I’ve had some difficulties when it came to the backlight on my arch linux installation.
Of course the first place to look for a solution was the arch wiki but I couldn’t find the right combination of kernel params to brighten the screen. It was kind of dark and the other possible mode was completely off.
After searching for a while I found a bug report having the same problem as I had so I had a look at it and checked to see if this works. My expectation was low given the fact that I thought that I’ve already tried everything but fortunately this helped.
The Fix:
1. Getting the correct backlight files:
- Edit /etc/default/grub with your favorite text editor
- Go to the line starting with GRUB_CMDLINE_LINUX_DEFAULT
- Append acpi_osi=linux acpi_backlight=video
- execute sudo update-grub
2. a) Controlling the backlight with the keys
While this didn’t work for me I still list it in case it works for anyone else. Found the snippet below here. It offers additional explanation but even though I checked the values and they seemed to be correct for me aswell it didn’t work and I gave up after two hours of trial and error.

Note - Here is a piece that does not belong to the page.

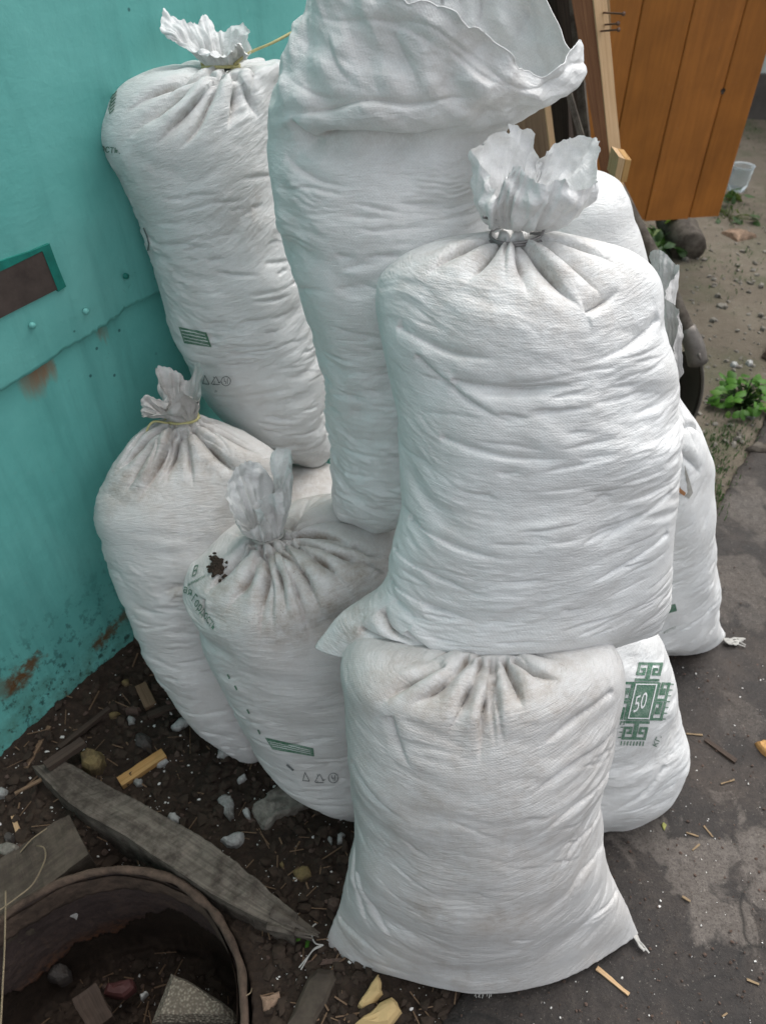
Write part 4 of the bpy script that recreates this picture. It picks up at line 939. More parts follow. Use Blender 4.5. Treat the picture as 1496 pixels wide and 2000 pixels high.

#/usr/share/X11/xorg.conf.d/20-intel.conf
Section "Device"
Identifier "Intel Graphics"
Driver "i915"
Option "AccelMethod" "sna"
Option "Backlight" "acpi_video0"
BusID "PCI:0:2:0"
EndSection
2. b) Controlling the backlight with a script
Now that we can simply write the brightness into a file we can create a quick script for setting the brightness so we don’t have to remember the path.
#!/bin/bash
sudo tee /sys/class/backlight/acpi_video0/brightness <<< $1
Execute the file with the desired brightness value. You can get the max brightness by executing the following command
sudo cat /sys/class/backlight/acpi_video0/max_brightness
If you managed to build a nice script that allows the user to change the brightness and map it to the keys then I would be more than happy if you could share it!
THANK you! Finally a combination of acpi parameters that work. I’m also on a Samsung 7 Chronos.
It doesn’t get me all the way to the FN keys working again, but still it’s better than nothing.
Currently, when I use Fn+F2/F3 to change the brightness, I get a brightness icon which goes up and down but the brightness doesn’t change at all. But if I change it all the way to zero, the screen turns off.
cat /sys/class/backlight/intel_backlight/brightness
shows that pressing the Fn-keys changes its value.
So changing the value in intel_backlight/brightness is not connected to the actual brightness on my computer.
However, writing a value to /sys/class/backlight/acpi_video0/brightness DOES change my brightness.
Now I’ve just got to find out why Fn+F2/F3 is connected to the intel_backlight/brightness instead of acpi_video0/brightness.